The downside is that not all life events are relevant, so setting parameters is essential. This includes telling the participants what they should take notes of, which ensures the data is valuable for your project.

Diary study templates

How to choose the right user experience research method

It’s helpful to understand the different types of research to choose the correct method. Many researchers choose multiple research types to gain as much relevant information as possible. This is known as mixed methods research.

Research methods generally fall into these groups: 

Qualitative vs. quantitative research

Qualitative data comes directly from users through focus groups, usability testing, field studies, and interviews. This data provides insight into why users do things and their challenges. 

Quantitative data consists of numerical value measurements that you gain indirectly from users. Things like surveys, metrics, and user tests provide this information. Typically, the data involves measurements like how much, how many, and how often. 

Attitudinal vs. behavioral research

Attitudinal research is what users think about things. This includes what they think about something or what they think they will do in a particular situation. 

Behavioral research looks at what people actually do in certain situations. It’s an important distinction. Although people might feel a certain way, their behavior may say otherwise. 

Generative vs. evaluation research

Generative research focuses on a problem you’d like to solve. Researchers discovering more about users helps them innovate and generate new solutions. 

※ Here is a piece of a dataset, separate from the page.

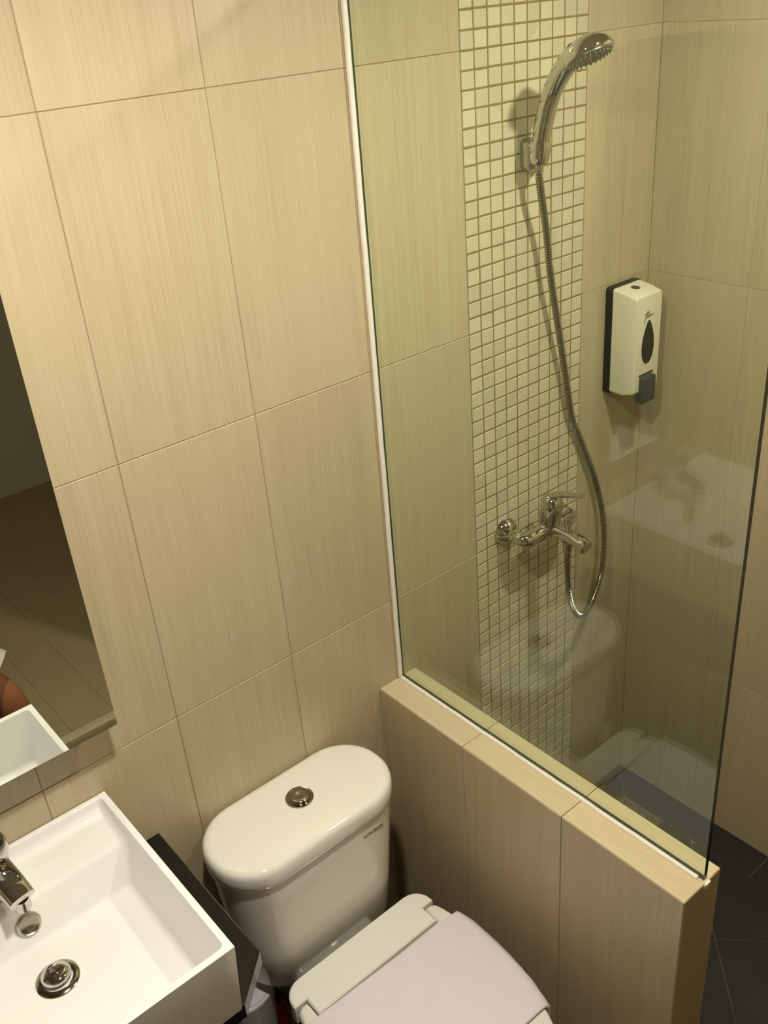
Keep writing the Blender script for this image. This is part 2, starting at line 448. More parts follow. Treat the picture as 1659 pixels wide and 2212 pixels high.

Evaluation research applies later in the design process, focusing on a specific solution to see whether it solves a problem for users. This may be at a prototype, beta, or similar stage.

Powerful examples of UX research success

Research can boost ROI, customer retention, and sales, among other benefits. 

Let’s consider UK-based clothing retailer Matalan. Matalan’s online shopping cart had high drop-offs, and the team wasn’t sure why. To solve the issue, the team sought user responses to website changes. User feedback meant they could optimize their checkout process. The company boosted its conversions by 1.23%

In another example, the digital agency Turum-burum saw a large influx of visitors to its site, but it didn’t know how to maximize conversions. By leveraging the power of surveys, the agency discovered their checkout was too complicated. Turum-burum used this information to streamline the process, boosting its conversion rate by 54.68%

UX research is the power behind product success

Quality UX is behind all good products. It impacts all aspects of the process and can be the difference between a product succeeding or failing in the marketplace.

UX research is the critical first step to success. Research ensures that you continually give customers what they want and need, helping you stand out from the crowd.

Learn more about UX research platforms

FAQs

What’s a good sample size for UX research?

How many people you choose for UX research can heavily impact the results. Too many people can confuse your results, and too few can reduce the information you gain.

The right number also depends on the type of research.

In usability testing, five participants are enough. However, rather than looking for a specific number, it’s best to test until themes begin to repeat and you stop discovering new information.

For statistical analysis, 20–40 participants or more are necessary to gain a high level of accuracy in some quantitative research types.

Surveys will likely have much larger numbers, even into the thousands.

The number you choose will depend largely on the type of research you’re conducting, your budget, and the project goals.